Goal: Output every line below without omitting or altering anything.

== Information supplied ==

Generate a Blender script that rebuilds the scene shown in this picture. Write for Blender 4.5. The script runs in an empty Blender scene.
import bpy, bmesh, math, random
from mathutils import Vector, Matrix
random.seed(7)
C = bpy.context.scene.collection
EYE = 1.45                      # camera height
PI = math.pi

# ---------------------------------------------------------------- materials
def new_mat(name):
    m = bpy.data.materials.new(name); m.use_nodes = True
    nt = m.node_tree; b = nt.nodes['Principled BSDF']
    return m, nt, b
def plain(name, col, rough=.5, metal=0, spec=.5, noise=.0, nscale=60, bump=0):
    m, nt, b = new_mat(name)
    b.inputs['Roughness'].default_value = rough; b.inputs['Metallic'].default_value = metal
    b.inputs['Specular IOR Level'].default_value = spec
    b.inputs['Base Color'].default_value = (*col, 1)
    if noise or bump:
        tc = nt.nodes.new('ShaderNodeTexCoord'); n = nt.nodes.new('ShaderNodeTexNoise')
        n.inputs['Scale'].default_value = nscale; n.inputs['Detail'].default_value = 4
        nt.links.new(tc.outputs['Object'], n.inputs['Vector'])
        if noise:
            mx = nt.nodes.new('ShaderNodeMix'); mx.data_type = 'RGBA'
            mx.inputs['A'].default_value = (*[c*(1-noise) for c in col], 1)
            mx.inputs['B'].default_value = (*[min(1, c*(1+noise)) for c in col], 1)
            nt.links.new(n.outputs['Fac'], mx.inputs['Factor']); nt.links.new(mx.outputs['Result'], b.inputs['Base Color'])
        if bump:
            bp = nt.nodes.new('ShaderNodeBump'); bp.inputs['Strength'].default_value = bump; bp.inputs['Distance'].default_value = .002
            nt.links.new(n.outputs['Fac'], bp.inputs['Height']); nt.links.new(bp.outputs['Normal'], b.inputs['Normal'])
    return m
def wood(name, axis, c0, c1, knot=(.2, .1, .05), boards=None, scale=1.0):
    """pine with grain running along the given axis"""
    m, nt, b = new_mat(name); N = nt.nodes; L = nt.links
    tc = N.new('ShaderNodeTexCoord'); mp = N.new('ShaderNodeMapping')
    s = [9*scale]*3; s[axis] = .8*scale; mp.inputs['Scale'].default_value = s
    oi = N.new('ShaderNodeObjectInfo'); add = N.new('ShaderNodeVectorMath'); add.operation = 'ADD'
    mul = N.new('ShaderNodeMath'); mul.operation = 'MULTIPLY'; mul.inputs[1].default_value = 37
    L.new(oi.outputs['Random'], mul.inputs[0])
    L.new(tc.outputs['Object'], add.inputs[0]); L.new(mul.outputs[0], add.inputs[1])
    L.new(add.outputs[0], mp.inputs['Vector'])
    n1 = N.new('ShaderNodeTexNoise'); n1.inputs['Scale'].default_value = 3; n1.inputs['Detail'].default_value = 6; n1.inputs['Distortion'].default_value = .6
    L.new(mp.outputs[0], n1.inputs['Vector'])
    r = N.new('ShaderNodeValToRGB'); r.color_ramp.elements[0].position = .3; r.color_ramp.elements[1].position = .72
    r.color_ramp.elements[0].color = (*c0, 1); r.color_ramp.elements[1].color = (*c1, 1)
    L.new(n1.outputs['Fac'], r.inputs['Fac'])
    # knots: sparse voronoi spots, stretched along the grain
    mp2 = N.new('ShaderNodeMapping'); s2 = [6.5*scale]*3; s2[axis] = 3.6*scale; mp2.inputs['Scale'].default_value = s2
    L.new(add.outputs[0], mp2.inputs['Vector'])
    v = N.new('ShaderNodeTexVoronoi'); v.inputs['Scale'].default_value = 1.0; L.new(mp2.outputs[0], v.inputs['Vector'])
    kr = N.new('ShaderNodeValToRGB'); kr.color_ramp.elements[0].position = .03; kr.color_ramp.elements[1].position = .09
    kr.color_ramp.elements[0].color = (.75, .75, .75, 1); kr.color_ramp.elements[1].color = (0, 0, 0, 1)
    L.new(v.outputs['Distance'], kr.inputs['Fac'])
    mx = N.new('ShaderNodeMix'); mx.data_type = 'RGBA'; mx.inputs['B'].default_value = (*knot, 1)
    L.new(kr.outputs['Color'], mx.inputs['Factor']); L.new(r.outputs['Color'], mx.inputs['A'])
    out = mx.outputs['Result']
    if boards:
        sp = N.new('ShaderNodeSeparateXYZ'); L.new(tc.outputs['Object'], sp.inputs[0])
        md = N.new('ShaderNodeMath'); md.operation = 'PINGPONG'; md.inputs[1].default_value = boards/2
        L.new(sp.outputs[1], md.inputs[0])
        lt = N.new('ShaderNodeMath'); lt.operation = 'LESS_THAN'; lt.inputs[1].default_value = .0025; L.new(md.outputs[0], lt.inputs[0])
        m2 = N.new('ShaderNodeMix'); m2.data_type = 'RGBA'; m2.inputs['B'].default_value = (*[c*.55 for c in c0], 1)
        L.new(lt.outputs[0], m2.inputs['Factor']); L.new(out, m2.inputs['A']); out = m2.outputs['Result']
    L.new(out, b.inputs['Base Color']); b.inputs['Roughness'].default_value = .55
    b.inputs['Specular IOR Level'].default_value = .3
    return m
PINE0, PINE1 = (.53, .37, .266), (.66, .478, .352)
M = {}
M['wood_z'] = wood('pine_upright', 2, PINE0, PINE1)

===

Output of the task:
Generate a Blender script that rebuilds the scene shown in this picture. Write for Blender 4.5. The script runs in an empty Blender scene.
import bpy, bmesh, math, random
from mathutils import Vector, Matrix
random.seed(7)
C = bpy.context.scene.collection
EYE = 1.45                      # camera height
PI = math.pi

# ---------------------------------------------------------------- materials
def new_mat(name):
    m = bpy.data.materials.new(name); m.use_nodes = True
    nt = m.node_tree; b = nt.nodes['Principled BSDF']
    return m, nt, b
def plain(name, col, rough=.5, metal=0, spec=.5, noise=.0, nscale=60, bump=0):
    m, nt, b = new_mat(name)
    b.inputs['Roughness'].default_value = rough; b.inputs['Metallic'].default_value = metal
    b.inputs['Specular IOR Level'].default_value = spec
    b.inputs['Base Color'].default_value = (*col, 1)
    if noise or bump:
        tc = nt.nodes.new('ShaderNodeTexCoord'); n = nt.nodes.new('ShaderNodeTexNoise')
        n.inputs['Scale'].default_value = nscale; n.inputs['Detail'].default_value = 4
        nt.links.new(tc.outputs['Object'], n.inputs['Vector'])
        if noise:
            mx = nt.nodes.new('ShaderNodeMix'); mx.data_type = 'RGBA'
            mx.inputs['A'].default_value = (*[c*(1-noise) for c in col], 1)
            mx.inputs['B'].default_value = (*[min(1, c*(1+noise)) for c in col], 1)
            nt.links.new(n.outputs['Fac'], mx.inputs['Factor']); nt.links.new(mx.outputs['Result'], b.inputs['Base Color'])
        if bump:
            bp = nt.nodes.new('ShaderNodeBump'); bp.inputs['Strength'].default_value = bump; bp.inputs['Distance'].default_value = .002
            nt.links.new(n.outputs['Fac'], bp.inputs['Height']); nt.links.new(bp.outputs['Normal'], b.inputs['Normal'])
    return m
def wood(name, axis, c0, c1, knot=(.2, .1, .05), boards=None, scale=1.0):
    """pine with grain running along the given axis"""
    m, nt, b = new_mat(name); N = nt.nodes; L = nt.links
    tc = N.new('ShaderNodeTexCoord'); mp = N.new('ShaderNodeMapping')
    s = [9*scale]*3; s[axis] = .8*scale; mp.inputs['Scale'].default_value = s
    oi = N.new('ShaderNodeObjectInfo'); add = N.new('ShaderNodeVectorMath'); add.operation = 'ADD'
    mul = N.new('ShaderNodeMath'); mul.operation = 'MULTIPLY'; mul.inputs[1].default_value = 37
    L.new(oi.outputs['Random'], mul.inputs[0])
    L.new(tc.outputs['Object'], add.inputs[0]); L.new(mul.outputs[0], add.inputs[1])
    L.new(add.outputs[0], mp.inputs['Vector'])
    n1 = N.new('ShaderNodeTexNoise'); n1.inputs['Scale'].default_value = 3; n1.inputs['Detail'].default_value = 6; n1.inputs['Distortion'].default_value = .6
    L.new(mp.outputs[0], n1.inputs['Vector'])
    r = N.new('ShaderNodeValToRGB'); r.color_ramp.elements[0].position = .3; r.color_ramp.elements[1].position = .72
    r.color_ramp.elements[0].color = (*c0, 1); r.color_ramp.elements[1].color = (*c1, 1)
    L.new(n1.outputs['Fac'], r.inputs['Fac'])
    # knots: sparse voronoi spots, stretched along the grain
    mp2 = N.new('ShaderNodeMapping'); s2 = [6.5*scale]*3; s2[axis] = 3.6*scale; mp2.inputs['Scale'].default_value = s2
    L.new(add.outputs[0], mp2.inputs['Vector'])
    v = N.new('ShaderNodeTexVoronoi'); v.inputs['Scale'].default_value = 1.0; L.new(mp2.outputs[0], v.inputs['Vector'])
    kr = N.new('ShaderNodeValToRGB'); kr.color_ramp.elements[0].position = .03; kr.color_ramp.elements[1].position = .09
    kr.color_ramp.elements[0].color = (.75, .75, .75, 1); kr.color_ramp.elements[1].color = (0, 0, 0, 1)
    L.new(v.outputs['Distance'], kr.inputs['Fac'])
    mx = N.new('ShaderNodeMix'); mx.data_type = 'RGBA'; mx.inputs['B'].default_value = (*knot, 1)
    L.new(kr.outputs['Color'], mx.inputs['Factor']); L.new(r.outputs['Color'], mx.inputs['A'])
    out = mx.outputs['Result']
    if boards:
        sp = N.new('ShaderNodeSeparateXYZ'); L.new(tc.outputs['Object'], sp.inputs[0])
        md = N.new('ShaderNodeMath'); md.operation = 'PINGPONG'; md.inputs[1].default_value = boards/2
        L.new(sp.outputs[1], md.inputs[0])
        lt = N.new('ShaderNodeMath'); lt.operation = 'LESS_THAN'; lt.inputs[1].default_value = .0025; L.new(md.outputs[0], lt.inputs[0])
        m2 = N.new('ShaderNodeMix'); m2.data_type = 'RGBA'; m2.inputs['B'].default_value = (*[c*.55 for c in c0], 1)
        L.new(lt.outputs[0], m2.inputs['Factor']); L.new(out, m2.inputs['A']); out = m2.outputs['Result']
    L.new(out, b.inputs['Base Color']); b.inputs['Roughness'].default_value = .55
    b.inputs['Specular IOR Level'].default_value = .3
    return m
PINE0, PINE1 = (.53, .37, .266), (.66, .478, .352)
M = {}
M['wood_z'] = wood('pine_upright', 2, PINE0, PINE1)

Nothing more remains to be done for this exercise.